В заключение лектор цитирует Вальтера Беньямина, немецкого философа, теоретика культуры, литературного критика, блистательного эссеиста и переводчика, который сказал: «Немецкий нацизм – это эстетизация политики, а сталинизм, наоборот, – политизация эстетики». На этом утверждении базировалось множество различных теорий. У Дыховичного в фильме есть это переворачивание. Само название фильма «Прорва» – идиома, не переводящаяся ни на один иностранный язык – это не физический объект, а странное место, в котором все пропадает бесконечно. У нее нет дна, нет конца, нет предела – название глубоко символичное для самого времени.
Только пепел знает
Три главных фильма начала эпохи 90-х. В них нет ни грамма эйфории по поводу наступления новой эры. В них точно так же нет ностальгии по утраченному прошлому. Лишь попытка к этому прошлому как-то отнестись. Заканчивает лектор стихами Бродского «Обратная версия пирамид», которые адресует уже не первому поколению студентов. Стихи как предчувствие гибели империи.
– Что такое «Обратная версия пирамид»? – спрашивает Татьяна Круглова. – Это выгребная или погребальная яма?
На лекции много студентов – будущих искусствоведов, архитекторов, педагогов, а также коллеги и друзья лектора, завсегдатаи магазина «Пиотровский». Профессор Круглова пригласила присутствующих на презентацию сборника статей «Политизация поля искусства. Исторические версии, теоретические подходы, эстетическая специфика»:
– Авторы статей, вошедших в монографию, – российские и французские исследователи, представители различных гуманитарных дисциплин: философии, эстетики, истории культуры, социологии культуры, истории искусства, объединились вокруг актуальной и вечно обсуждаемой темы: отношения искусства и политики. Предметом нашего исследования стала история левых идей в ХХ веке, представленная в опыте искусства и рефлексии советских художников и французских интеллектуалов.
Французские левые и советская пропаганда
На презентации сборника, состоявшейся 22 марта в книжном магазине «Пиотровский», профессор Круглова рассказала, что французские интеллектуалы, художники, писатели и издатели чрезвычайно интересуются происходящим в России. Начиная работу над этим проектом, российские коллеги не подозревали о колоссальности этого интереса, причем интереса небескорыстного, а вполне прагматического. Оказалось, что французские «левые» были очень заинтересованы в этом сотрудничестве.
Как показали совместные исследования, еще советские писательские организации выстроили целую сеть взаимодействия с французскими левыми литераторами, чтобы использовать Анри Барбюса, Анре Жида, Луи Арагона, Виктора Сержа, которые были просоветски настроены.
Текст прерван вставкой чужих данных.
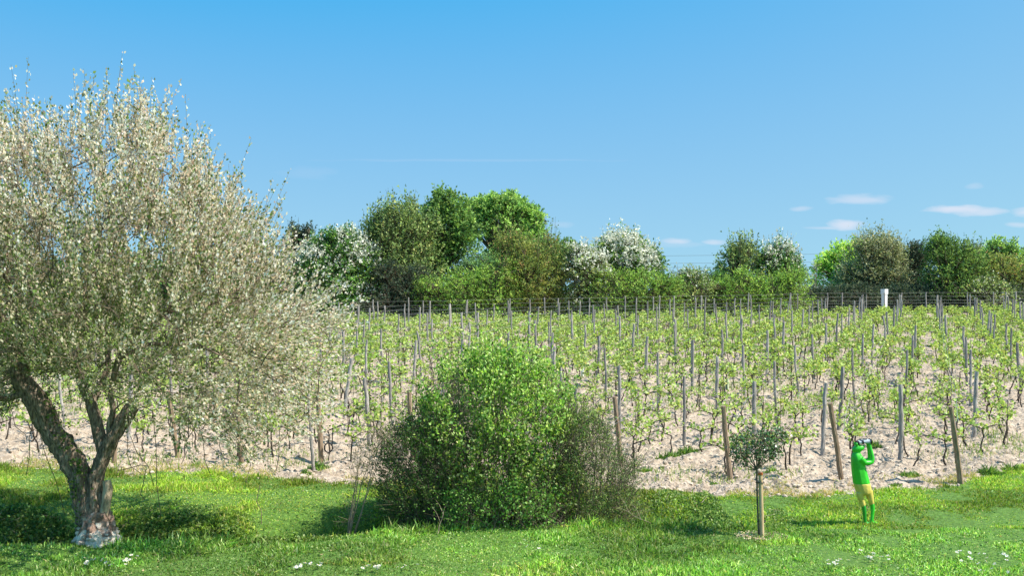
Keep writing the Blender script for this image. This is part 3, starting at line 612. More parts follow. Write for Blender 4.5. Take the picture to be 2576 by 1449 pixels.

Они очень хотели печататься в Советском Союзе и пропагандировали образ советской России в Западной Европе. Сотрудничество это было чрезвычайно эффективным. Французские писатели-коммунисты издавались в Советском Союзе огромными тиражами, были обласканы советской властью и любимы читательской аудиторией. Это была не просто циркуляция идей, это была большая политика.
На лекции присутствовал еще один автор сборника – Лилия Немченко – киновед, кинокритик, председатель жюри фестиваля «Кинопроба». Авторы подписали книги всем желающим.